If anyone needs an example of a pure Russian victory, unadulterated by scandals or false pomp; a victory which is calmly assured of its own purity, then that would be — the Crimean Bridge.

Let us stipulate that the grandiose construction projects around Sochi did not possess such a “beautiful brilliance of clarity”, neither in their planning, nor their execution.

Sochi was indeed an ambitious project, meant above all as a display of strength, resources, “Yes we can!”, yet at the same time its human-orientation was at times dubious.  Sports are important but not essential to life.  When the construction was finished, everybody breathed a sigh of relief:  “Thank god, they managed to do it!”  “They”, meaning the government.

Traffic on the Bridge

But yesterday we breathed a sigh of something other than just relief; because, in this case, the “they” was all of us.

The human-orientation of the Crimea Bridge, not only is it 100%, it can be measured in units that are not even sociological, but of a different order of magnitude altogether.

Okay, so fine, the bridge is gorgeous, it is a wonder of architectural and engineering thought, it is a beauty, an artery of transport.  Everybody gets that.  But it has achieved, in my view, an even more important function.

The bridge has reorganized modern Russia, brought Crimea finally into Russia’s bosom.

Not only that, but it has brought a sense of purpose into the consciousness of the Crimeans themselves, having banished once and for all those syndromes that settled in during the period of Crimea’s existence as part of the Ukrainian entity.

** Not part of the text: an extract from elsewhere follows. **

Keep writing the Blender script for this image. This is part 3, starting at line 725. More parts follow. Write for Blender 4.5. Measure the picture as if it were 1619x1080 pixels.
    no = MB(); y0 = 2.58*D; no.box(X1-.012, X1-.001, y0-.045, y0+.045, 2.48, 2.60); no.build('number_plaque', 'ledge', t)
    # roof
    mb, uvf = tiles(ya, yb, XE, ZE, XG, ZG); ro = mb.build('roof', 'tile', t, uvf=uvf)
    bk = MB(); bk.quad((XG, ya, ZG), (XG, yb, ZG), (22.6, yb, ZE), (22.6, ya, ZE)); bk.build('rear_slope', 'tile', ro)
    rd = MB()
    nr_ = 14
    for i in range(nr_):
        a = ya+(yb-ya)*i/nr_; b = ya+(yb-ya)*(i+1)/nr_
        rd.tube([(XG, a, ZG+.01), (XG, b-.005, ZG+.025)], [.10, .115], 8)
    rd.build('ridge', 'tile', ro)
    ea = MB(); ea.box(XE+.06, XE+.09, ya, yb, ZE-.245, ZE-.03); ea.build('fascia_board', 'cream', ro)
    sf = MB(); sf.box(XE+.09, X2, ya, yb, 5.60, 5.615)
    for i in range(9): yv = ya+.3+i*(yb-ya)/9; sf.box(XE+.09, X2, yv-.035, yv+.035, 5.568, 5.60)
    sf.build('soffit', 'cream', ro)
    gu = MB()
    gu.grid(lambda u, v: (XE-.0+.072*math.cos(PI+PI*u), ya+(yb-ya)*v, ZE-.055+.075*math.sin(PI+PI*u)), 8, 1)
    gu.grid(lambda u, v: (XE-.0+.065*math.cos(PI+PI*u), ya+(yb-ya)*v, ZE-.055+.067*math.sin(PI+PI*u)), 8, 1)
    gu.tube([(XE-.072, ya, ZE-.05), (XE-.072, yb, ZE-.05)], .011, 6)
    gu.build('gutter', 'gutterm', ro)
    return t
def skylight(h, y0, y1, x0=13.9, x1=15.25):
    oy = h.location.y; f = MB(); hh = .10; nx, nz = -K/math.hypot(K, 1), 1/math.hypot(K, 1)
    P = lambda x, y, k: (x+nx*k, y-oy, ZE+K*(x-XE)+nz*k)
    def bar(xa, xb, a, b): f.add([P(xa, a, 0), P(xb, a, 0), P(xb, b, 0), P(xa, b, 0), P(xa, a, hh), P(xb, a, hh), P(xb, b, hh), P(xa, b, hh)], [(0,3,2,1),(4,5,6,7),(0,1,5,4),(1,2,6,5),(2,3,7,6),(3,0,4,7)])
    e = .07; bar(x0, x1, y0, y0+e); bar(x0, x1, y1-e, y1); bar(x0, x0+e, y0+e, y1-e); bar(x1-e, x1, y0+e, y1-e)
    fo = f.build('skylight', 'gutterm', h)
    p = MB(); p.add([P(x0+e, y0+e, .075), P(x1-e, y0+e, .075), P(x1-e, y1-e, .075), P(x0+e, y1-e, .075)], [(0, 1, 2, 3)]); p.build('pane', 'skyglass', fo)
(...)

Prior to her entry [into the Russian Federation], despite her status as a resort location, Crimea was a problematic territory, the Crimeans themselves felt a sense of discomfort:  There was no magic carpet to replace the ferry-boat crossings, themselves inconvenient, expensive, and always at the will of the weather.

And the Crimeans also felt a sense of awkwardness (inferiority) before the other Russians [of the mainland] that their services were over-priced and yet at an inferior level to the Russian norm; and for the fact that certain strange people on the Ukrainian side of the border, were always trying to block peoples entry (to the resort locations).

Violent Ukrainian psychos wearing ski masks block the border

This heightened attention paid to them on the part of Ukrainian nationalists and Tatar extremists (who have been enlisted into some type of patrol) has turned them into Russian citizens with a sort of birth-trauma, from which they have not been able to rid themselves in the past 4 years.

And hence, The Bridge is not just a means of transport — more than anything it is like a breeze from Russia, wafting through the Crimean nooks and blowing away the old dust and mold.  A wind which imbibes into itself the sunlight, fragrances of the steppes and the sea, and returns to the Russian mainland in turn the Crimean warmth and sunlight.

Above all, this is a mental connection, instantaneously connecting the peninsula — which had become detached from the mainland — with the whole of the gigantic nation.

Having received now this problem-free connection to the mainland, Crimea, in the blink of an eye, departed from its burdensome psychological condition of a contained, besieged clump of earth, forced to eke out its existence as an impoverished relative.

Being oppressed on the one side, by psychos, and on the other, by the vagaries of nature, Crimea was able, of course, to gaze with sadness at the distant and beloved shore [of the Russian mainland], but still, it was hard to get there, one needed to pull the boat and oars out of the garage, one needed to look up warily at the sky, to watch for clouds…

In an extreme case, having borrowed money from the neighbors, one could buy a plane ticket and fly to the country which one considered one’s own.

These psychological issues were instantaneously removed by the construction of the Crimea Bridge, which completed the unity of the Russian nation from both sides.

And this is what I mean by the “human-orientation” of the project.  It made the Crimean worldview less conflicted, more comfortable, even a bit triumphant, since this was all done for us.

The nation, with all its strength, bringing into play colossal financial means and human resources, and ahead of schedule, gave to the inhabitants of the peninsula the possibility to feel themselves, finally, fully Russian.

And of course, we also can’t forget the importance of the increased trade, the possibility of bringing in the necessary cargoes without impediments, and the accessibility to tourists independent of weather conditions.

A wafting breeze blows in both directions…

All of this, as various politicians and experts have pointed out, will assist in the economic development of the peninsula as it returns to its native haven.  But to me — and I understand that this is very subjective — the effect of lifting the syndrome of “underground” existence will prove to be even more key.

In the course of a quarter century, Crimea languished in the situation of an unloved and neglected stepchild of the Ukraine.  Left to its own devices, it sank into poverty, started falling apart, got rusty, degraded.

After these extended years of orphanhood, to suddenly become the object of concern and affection, of merry and continuously lavished care, the target of national adoration — this of course was a pure joy and inspiration.  And love.  And for Russia the lavishing of this tender loving care (on the orphan) brought joy as well.

How else to express one’s attention to a family member who had been lost, and then returned?  Only by surrounding him with tireless effort and understanding:  Which of your (many) problems should we tackle first?

And we did it, guys!  We solved the problem!  As a nation.